Summary of "PoCo: Policy Composition from and for Heterogeneous Robot Learning"

The paper "PoCo: Policy Composition from and for Heterogeneous Robot Learning" presents a novel framework, PoCo, designed to address the challenge of training generalized robotic policies using heterogeneous data sources. The authors propose a solution to efficiently utilize diverse datasets from various sensory modalities and domains, such as simulations, human demonstrations, and real robot teleoperation. The core idea revolves around composing policies in a modular and probabilistic manner using diffusion models.

Technical Approach

PoCo introduces the concept of policy composition, where diffusion models are leveraged to synthesize information across multiple domains and tasks at inference time. The methodology focuses on learning distinct policies for each combination of data modality, domain, task, and behavioral constraint. By treating each policy as a probabilistic distribution, PoCo composes different learned policies using a compositional sampling framework. Notably, this approach allows for inference-time adaptation across unseen combinations of sources and objectives without necessitating retraining.

The paper presents three levels of composition:

  1. Task-Level Composition: By integrating unconditional and task-specific diffusion models, the framework enhances task performance by concentrating on trajectories likely to fulfill a specified task.
  2. Behavior-Level Composition: This mode incorporates desired behavior constraints, such as movement smoothness or workspace safety, into the trajectory predictions.
  3. Domain-Level Composition: Policies trained in distinct domains can be composed, allowing for effective utilization of heterogeneously sourced data in novel domains or tasks.

The diffusion models provide the foundation for probabilistic blending by enabling joint optimization over multiple objectives through iterative refinement of trajectory-level predictions.

Experimental Results

Through extensive simulation and real-world experiments, the paper demonstrates how PoCo achieves superior performance in multi-task robotic manipulation settings, particularly in tool-use tasks involving hammers, knives, spatulas, and wrenches. The composition strategies result in significant improvements in success rates under varying scene disturbances and object configurations, achieving a robust generalization across different modalities and domains.

Task-level composition notably improves the execution success across all specified tasks compared to single-task and traditional multitask policy setups. Similarly, domain-level compositions leverage different data sources to significantly enhance performance in unseen environments, validating the framework's ability to generalize across domain gaps.

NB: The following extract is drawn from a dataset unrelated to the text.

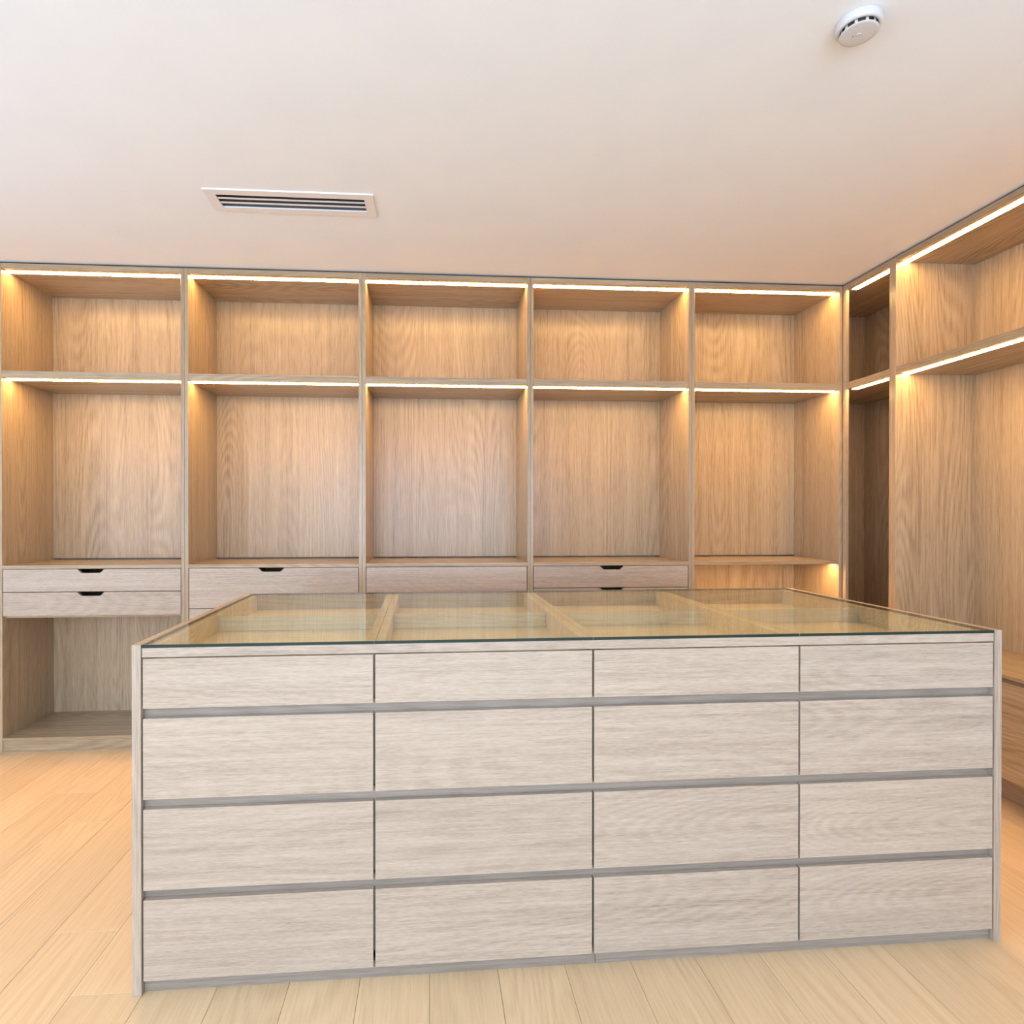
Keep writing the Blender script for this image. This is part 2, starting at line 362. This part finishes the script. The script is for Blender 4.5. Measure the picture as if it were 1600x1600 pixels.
# ------------------------------------------------------------------ ceiling vent
v = thing('ceiling_vent', 'white slotted air vent flush in the ceiling above the second and third bays', 'vent', (1.674, -.7195, H))
v.rotation_euler = (0, 0, 0)
def vb(nm, x0, x1, y0, y1, z0, z1, mat, tilt=0, bev=.0008):
    o = box(nm, v, x0, x1, y0, y1, z0, z1, mat, bev)
    if tilt: o.rotation_euler = (tilt, 0, 0)
    return o
hx, hy = .348, .091; ix, iy = .308, .052
bmf = [(-hx, hx, -hy, -iy, -.006, 0), (-hx, hx, iy, hy, -.006, 0), (-hx, -ix, -iy, iy, -.006, 0), (ix, hx, -iy, iy, -.006, 0)]
boxes('vent_frame', v, bmf, VENTM)
for yy in (-.0180, .0180):
    vb('slat', -ix+.001, ix-.001, yy-.0062, yy+.0062, -.003, -.001, VENTM)
boxes('duct', v, [(-.316, .316, -.058, -.054, .001, .08), (-.316, .316, .054, .058, .001, .08), (-.316, -.312, -.054, .054, .001, .08), (.312, .316, -.054, .054, .001, .08), (-.316, .316, -.058, .058, .08, .085)], GREY)

# ------------------------------------------------------------------ smoke detector
s = thing('smoke_detector', 'round white smoke detector on the ceiling above the right-hand side', 'smoke detector', (3.424, -1.797, H))
lathe('base_ring', s, [(.056, 0), (.0565, -.004), (.0562, -.017), (.054, -.0215), (.0505, -.0235), (.046, -.0235), (.0445, -.021), (.0445, -.012)], PLASTIC)
lathe('inner_chamber', s, [(.0443, -.0122), (.0443, -.0135), (.035, -.0140), (.034, -.0325)], plain('chamber_grey', (.09, .09, .095), .6)[0])
lathe('cap', s, [(.0345, -.0326), (.0463, -.0325), (.0470, -.0332), (.0466, -.0342), (.040, -.0350), (.008, -.0356)], PLASTIC)
me = None
for k in range(10):
    a = math.radians(36*k+10)
    if me is None:
        o = boxes('post', s, [(-.0035, .0035, -.0012, .0012, -.0092, .0092)], PLASTIC); me = o.data
    else: o = link('post', me, s)
    o.location = (.0405*math.cos(a), .0405*math.sin(a), -.0232); o.rotation_euler = (0, 0, a+math.pi/2)
b_ = lathe('test_button', s, [(.0062, -.0356), (.0062, -.0364), (.0045, -.0368)], PLASTIC, 32)
lathe('indicator_light', s, [(.0016, -.0352), (.0016, -.0362)], GREY, 16, (-.011, .008, 0))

Implications and Future Directions

The implications of this work are profound for the field of heterogeneous robot learning. By facilitating flexible composition of policies trained on diverse datasets, PoCo offers a practical solution to accommodate a wide range of tasks and sensory inputs without cumbersome data engineering. This modular approach may set a precedent for future developments in learning algorithms aiming to mimic the diverse data-driven learning capabilities of human cognition.

Looking forward, the authors suggest potential directions including scaling compositions to large-scale datasets, addressing long-horizon tasks via temporal trajectory compositions, and refining policy distillation techniques for computational efficiency during inference.

In conclusion, PoCo unfolds a compelling narrative for the fusion of multi-source information in robotic learning, showcasing compositional methods as effective means to bridge gaps in data heterogeneity and task generalization. The framework's contributions open new avenues for adaptive and scalable robot learning in complex, real-world environments.